— begin INFORMATION SHOWN —

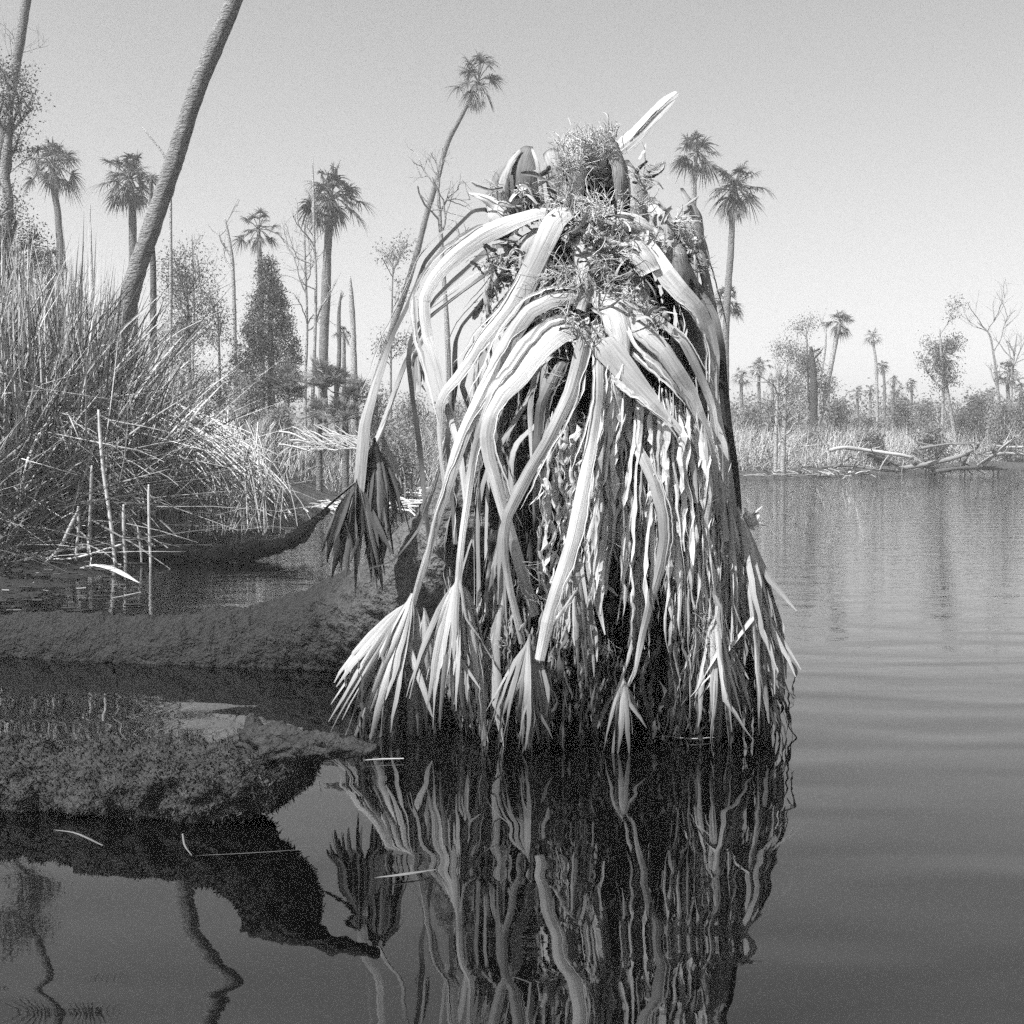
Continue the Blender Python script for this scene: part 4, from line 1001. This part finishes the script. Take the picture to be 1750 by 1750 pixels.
for i, (a, d_, h_, w_, to, lb) in enumerate(SHR):
    shrub(lb, a, d_, h_, w_, 200 + i, to + .35, size=.075, each=34)
SHL = [(640, 24, 660, 70, .55, 'pale shrub right of the palmetto clump'), (480, 20, 700, 60, .5, 'pale low shrub below the cedar'), (420, 22, 640, 60, .45, 'gray shrub left of the cedar foot'),
       (300, 21, 600, 80, .45, 'gray shrub right of the leaning trunk foot'), (700, 26, 680, 70, .55, 'shrub seen through the arching left fronds'), (770, 28, 690, 80, .55, 'shrub behind the left hanging fronds'),
       (680, 18, 740, 60, .5, 'low shrub behind the dark hanging leaf')]
for i, (a, d_, h_, w_, to, lb) in enumerate(SHL):
    shrub(lb, a, d_, h_, w_, 230 + i, min(1, to + .35), size=.04, each=36)

# ------------------------------------------------------------------ reeds, grass (uncountable)
def reeds(m, rs, n, px0, px1, off0, off1, h0, h1, rad, tone, lean=(0.0, 0.0), spread=0.18, bend=0.15, K=6, tvar=.18, hfun=None):
    px = px0 + rs.rand(n) * (px1 - px0)
    dd = shore(px) + off0 + rs.rand(n) * (off1 - off0)
    x = (px - 875) / F * dd
    z = np.array([ground_z(x[i], dd[i]) for i in range(n)])
    h = h0 + rs.rand(n) * (h1 - h0)
    if hfun is not None: h = h * hfun(px)
    t = np.linspace(0, 1, K)
    l = np.stack([lean[0] + rs.randn(n) * spread, lean[1] + rs.randn(n) * spread], -1)
    b = rs.randn(n, 2) * bend
    pts = np.zeros((n, K, 3))
    for k, u in enumerate(t):
        pts[:, k, 0] = x + h * (l[:, 0] * u + b[:, 0] * u * u)
        pts[:, k, 1] = dd + h * (l[:, 1] * u + b[:, 1] * u * u)
        pts[:, k, 2] = z - .03 + h * u * np.sqrt(np.clip(1 - (l ** 2).sum(1) * .6, .1, 1)) - h * (b ** 2).sum(1) * u * u
    for i in np.where(rs.rand(n) < 0.22)[0]:
        kb = rs.randint(2, K - 1) if K > 4 else 2
        st_ = h[i] / (K - 1) * .8; dv = nz(rs.randn(3) * [1, .6, .5] + [0.25, 0, -.35])
        for k in range(kb + 1, K): pts[i, k] = pts[i, k - 1] + dv * st_
    yaw = rs.rand(n) * 3.14
    side = np.stack([np.cos(yaw), np.sin(yaw), 0 * yaw], -1)[:, None]
    wid = rad * (0.6 + 0.8 * rs.rand(n, 1)) * np.interp(t, [0, .5, .85, 1], [.8, 1, .7, .1])[None]
    m.strips(pts, wid, side, 0.5, np.clip(tone + rs.randn(n) * tvar, .02, 1))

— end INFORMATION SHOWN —

**WHAT THE TASK REQUIRES**
Extract the lines exactly, please: the first line of the listing, the line with "shrub(lb, a, d_, h_, w_, 230", and every line between them, but no pictures.

**FULL RESPONSE**
Continue the Blender Python script for this scene: part 4, from line 1001. This part finishes the script. Take the picture to be 1750 by 1750 pixels.
for i, (a, d_, h_, w_, to, lb) in enumerate(SHR):
    shrub(lb, a, d_, h_, w_, 200 + i, to + .35, size=.075, each=34)
SHL = [(640, 24, 660, 70, .55, 'pale shrub right of the palmetto clump'), (480, 20, 700, 60, .5, 'pale low shrub below the cedar'), (420, 22, 640, 60, .45, 'gray shrub left of the cedar foot'),
       (300, 21, 600, 80, .45, 'gray shrub right of the leaning trunk foot'), (700, 26, 680, 70, .55, 'shrub seen through the arching left fronds'), (770, 28, 690, 80, .55, 'shrub behind the left hanging fronds'),
       (680, 18, 740, 60, .5, 'low shrub behind the dark hanging leaf')]
for i, (a, d_, h_, w_, to, lb) in enumerate(SHL):
    shrub(lb, a, d_, h_, w_, 230 + i, min(1, to + .35), size=.04, each=36)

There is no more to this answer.